*What the task asks:*
Print only the lines from the top of the data through the line with "towards the sun", both included, skipping every picture.

◇ ◇ ◇ ◇ ◇

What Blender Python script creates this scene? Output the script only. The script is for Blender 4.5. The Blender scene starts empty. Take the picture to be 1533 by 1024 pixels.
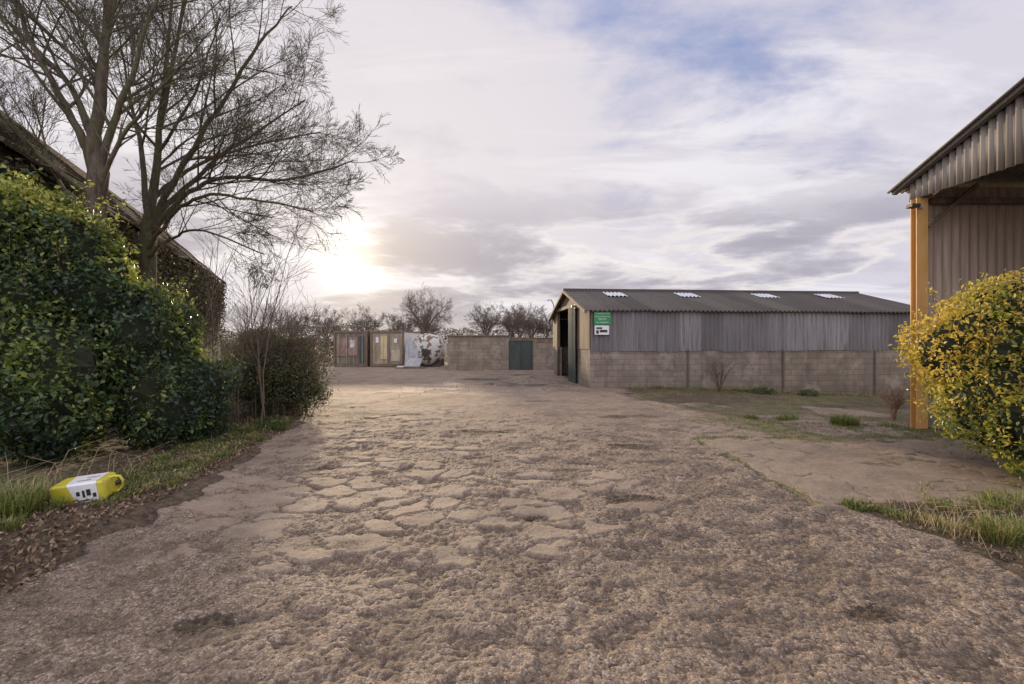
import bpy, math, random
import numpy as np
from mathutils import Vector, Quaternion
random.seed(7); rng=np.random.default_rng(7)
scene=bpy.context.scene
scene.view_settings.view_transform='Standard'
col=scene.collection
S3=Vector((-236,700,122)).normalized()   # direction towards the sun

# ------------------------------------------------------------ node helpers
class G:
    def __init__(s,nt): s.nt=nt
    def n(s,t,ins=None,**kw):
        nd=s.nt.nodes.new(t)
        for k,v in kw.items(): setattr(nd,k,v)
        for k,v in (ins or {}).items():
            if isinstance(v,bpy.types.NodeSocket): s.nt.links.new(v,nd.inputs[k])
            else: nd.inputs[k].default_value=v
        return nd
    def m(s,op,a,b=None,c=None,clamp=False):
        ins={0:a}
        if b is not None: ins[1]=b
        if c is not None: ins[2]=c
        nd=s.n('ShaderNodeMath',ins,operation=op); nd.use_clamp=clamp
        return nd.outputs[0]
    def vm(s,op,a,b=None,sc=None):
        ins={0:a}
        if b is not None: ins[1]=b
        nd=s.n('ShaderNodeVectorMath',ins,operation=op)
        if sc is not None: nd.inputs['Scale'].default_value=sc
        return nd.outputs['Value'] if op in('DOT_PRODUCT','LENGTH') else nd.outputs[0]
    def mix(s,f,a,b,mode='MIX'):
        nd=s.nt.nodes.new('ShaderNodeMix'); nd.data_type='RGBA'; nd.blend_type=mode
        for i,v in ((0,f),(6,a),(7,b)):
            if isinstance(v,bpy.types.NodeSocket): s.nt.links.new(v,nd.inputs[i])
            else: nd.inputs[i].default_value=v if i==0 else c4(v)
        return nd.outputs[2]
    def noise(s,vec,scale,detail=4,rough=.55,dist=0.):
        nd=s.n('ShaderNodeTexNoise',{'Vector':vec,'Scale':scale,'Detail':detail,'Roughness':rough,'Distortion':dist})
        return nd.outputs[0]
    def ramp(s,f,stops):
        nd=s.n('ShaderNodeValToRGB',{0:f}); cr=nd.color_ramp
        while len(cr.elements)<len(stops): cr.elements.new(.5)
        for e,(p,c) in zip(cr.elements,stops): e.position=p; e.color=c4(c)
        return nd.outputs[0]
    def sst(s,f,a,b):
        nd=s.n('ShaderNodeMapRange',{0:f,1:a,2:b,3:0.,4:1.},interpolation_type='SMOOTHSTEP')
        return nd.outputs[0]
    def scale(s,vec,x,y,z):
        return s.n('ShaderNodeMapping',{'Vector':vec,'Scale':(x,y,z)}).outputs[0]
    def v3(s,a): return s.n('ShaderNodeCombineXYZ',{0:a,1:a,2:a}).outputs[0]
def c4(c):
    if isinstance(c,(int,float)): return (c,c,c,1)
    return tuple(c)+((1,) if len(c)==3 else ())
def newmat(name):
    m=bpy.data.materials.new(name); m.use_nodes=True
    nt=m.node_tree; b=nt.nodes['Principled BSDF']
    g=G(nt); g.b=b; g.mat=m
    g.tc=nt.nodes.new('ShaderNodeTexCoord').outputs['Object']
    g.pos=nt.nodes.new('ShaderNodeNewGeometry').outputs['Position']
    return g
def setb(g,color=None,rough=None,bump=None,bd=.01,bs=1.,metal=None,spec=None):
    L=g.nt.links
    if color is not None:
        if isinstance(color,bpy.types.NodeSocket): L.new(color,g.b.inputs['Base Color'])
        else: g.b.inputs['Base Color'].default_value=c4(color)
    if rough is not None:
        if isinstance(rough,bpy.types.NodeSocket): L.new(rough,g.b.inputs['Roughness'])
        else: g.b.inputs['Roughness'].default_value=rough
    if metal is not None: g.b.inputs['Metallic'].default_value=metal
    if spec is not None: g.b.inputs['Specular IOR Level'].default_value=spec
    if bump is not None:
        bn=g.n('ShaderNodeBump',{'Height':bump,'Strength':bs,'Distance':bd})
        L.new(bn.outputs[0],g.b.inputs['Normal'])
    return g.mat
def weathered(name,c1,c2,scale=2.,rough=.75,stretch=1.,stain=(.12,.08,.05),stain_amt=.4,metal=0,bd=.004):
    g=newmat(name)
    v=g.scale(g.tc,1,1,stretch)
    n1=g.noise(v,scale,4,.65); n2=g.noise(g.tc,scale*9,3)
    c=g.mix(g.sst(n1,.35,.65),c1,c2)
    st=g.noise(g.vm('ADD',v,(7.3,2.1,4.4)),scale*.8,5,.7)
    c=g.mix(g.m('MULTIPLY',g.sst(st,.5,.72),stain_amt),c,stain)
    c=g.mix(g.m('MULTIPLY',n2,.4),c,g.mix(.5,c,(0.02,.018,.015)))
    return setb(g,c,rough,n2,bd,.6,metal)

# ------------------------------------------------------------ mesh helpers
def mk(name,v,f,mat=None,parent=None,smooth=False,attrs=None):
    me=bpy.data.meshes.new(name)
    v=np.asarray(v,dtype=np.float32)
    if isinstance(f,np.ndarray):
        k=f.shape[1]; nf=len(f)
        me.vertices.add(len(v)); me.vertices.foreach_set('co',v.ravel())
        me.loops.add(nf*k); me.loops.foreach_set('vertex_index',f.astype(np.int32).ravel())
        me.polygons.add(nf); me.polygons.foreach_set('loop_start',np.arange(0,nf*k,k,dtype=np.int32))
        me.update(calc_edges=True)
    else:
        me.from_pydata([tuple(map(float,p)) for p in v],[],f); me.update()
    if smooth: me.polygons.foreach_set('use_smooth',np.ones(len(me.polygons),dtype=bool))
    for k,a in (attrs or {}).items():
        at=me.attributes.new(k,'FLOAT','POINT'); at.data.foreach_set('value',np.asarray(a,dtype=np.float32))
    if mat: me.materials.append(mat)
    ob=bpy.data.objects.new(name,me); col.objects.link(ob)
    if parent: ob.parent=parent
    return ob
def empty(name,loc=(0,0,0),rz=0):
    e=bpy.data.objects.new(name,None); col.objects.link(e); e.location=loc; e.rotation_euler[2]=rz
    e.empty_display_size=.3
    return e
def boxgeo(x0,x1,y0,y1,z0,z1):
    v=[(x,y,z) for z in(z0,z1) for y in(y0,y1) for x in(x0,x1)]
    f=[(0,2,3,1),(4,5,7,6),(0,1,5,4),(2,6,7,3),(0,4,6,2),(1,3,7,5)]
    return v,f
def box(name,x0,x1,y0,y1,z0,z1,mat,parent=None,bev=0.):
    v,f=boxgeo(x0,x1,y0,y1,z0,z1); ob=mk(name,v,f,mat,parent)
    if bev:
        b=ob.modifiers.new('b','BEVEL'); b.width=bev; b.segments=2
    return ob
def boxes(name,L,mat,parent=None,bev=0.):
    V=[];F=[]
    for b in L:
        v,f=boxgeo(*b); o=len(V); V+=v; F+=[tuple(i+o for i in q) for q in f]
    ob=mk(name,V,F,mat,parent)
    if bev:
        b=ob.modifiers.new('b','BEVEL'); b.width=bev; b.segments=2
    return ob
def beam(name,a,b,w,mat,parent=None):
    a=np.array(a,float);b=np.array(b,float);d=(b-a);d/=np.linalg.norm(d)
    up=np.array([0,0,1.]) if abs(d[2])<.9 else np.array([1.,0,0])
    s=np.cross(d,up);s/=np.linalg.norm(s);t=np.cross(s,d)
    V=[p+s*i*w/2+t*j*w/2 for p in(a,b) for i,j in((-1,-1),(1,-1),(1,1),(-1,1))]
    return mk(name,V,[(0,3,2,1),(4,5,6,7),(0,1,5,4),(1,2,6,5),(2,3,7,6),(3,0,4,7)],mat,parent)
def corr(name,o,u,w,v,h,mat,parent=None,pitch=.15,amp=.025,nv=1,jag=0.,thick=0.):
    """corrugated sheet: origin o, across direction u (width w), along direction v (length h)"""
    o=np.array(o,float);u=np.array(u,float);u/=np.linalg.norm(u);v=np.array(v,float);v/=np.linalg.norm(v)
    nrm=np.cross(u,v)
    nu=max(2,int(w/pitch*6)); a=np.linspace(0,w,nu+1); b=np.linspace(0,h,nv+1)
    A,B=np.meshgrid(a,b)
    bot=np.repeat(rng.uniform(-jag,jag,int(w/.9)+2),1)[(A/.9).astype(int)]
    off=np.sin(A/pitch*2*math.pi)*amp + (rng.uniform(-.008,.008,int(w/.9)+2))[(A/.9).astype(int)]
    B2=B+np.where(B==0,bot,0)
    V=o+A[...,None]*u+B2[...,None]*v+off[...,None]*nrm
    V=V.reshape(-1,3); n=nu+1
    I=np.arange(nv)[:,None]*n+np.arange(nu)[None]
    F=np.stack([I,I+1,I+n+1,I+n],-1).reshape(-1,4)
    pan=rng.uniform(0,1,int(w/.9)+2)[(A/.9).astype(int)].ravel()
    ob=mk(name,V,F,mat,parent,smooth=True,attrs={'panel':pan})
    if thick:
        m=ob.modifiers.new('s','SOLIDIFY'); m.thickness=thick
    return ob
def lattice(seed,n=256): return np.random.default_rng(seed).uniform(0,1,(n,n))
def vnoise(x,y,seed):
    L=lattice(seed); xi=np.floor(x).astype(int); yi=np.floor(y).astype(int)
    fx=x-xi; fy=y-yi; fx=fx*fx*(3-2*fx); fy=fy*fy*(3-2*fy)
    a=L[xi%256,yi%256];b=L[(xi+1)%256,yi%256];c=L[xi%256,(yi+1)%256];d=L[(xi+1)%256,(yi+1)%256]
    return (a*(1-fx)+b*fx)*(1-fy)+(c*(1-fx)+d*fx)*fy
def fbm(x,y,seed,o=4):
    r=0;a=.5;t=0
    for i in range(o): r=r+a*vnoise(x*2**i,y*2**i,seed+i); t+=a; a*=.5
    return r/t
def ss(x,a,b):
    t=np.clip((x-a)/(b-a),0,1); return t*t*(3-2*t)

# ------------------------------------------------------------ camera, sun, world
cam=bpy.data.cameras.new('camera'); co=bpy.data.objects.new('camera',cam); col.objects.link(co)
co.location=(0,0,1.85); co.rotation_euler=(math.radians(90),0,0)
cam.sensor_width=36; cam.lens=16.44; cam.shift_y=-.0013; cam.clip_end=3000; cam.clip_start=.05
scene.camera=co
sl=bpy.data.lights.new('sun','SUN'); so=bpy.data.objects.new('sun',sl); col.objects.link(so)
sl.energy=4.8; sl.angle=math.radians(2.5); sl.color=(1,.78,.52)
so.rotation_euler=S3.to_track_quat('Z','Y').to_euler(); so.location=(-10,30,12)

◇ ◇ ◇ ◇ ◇

*Solution below:*
What Blender Python script creates this scene? Output the script only. The script is for Blender 4.5. The Blender scene starts empty. Take the picture to be 1533 by 1024 pixels.
import bpy, math, random
import numpy as np
from mathutils import Vector, Quaternion
random.seed(7); rng=np.random.default_rng(7)
scene=bpy.context.scene
scene.view_settings.view_transform='Standard'
col=scene.collection
S3=Vector((-236,700,122)).normalized()   # direction towards the sun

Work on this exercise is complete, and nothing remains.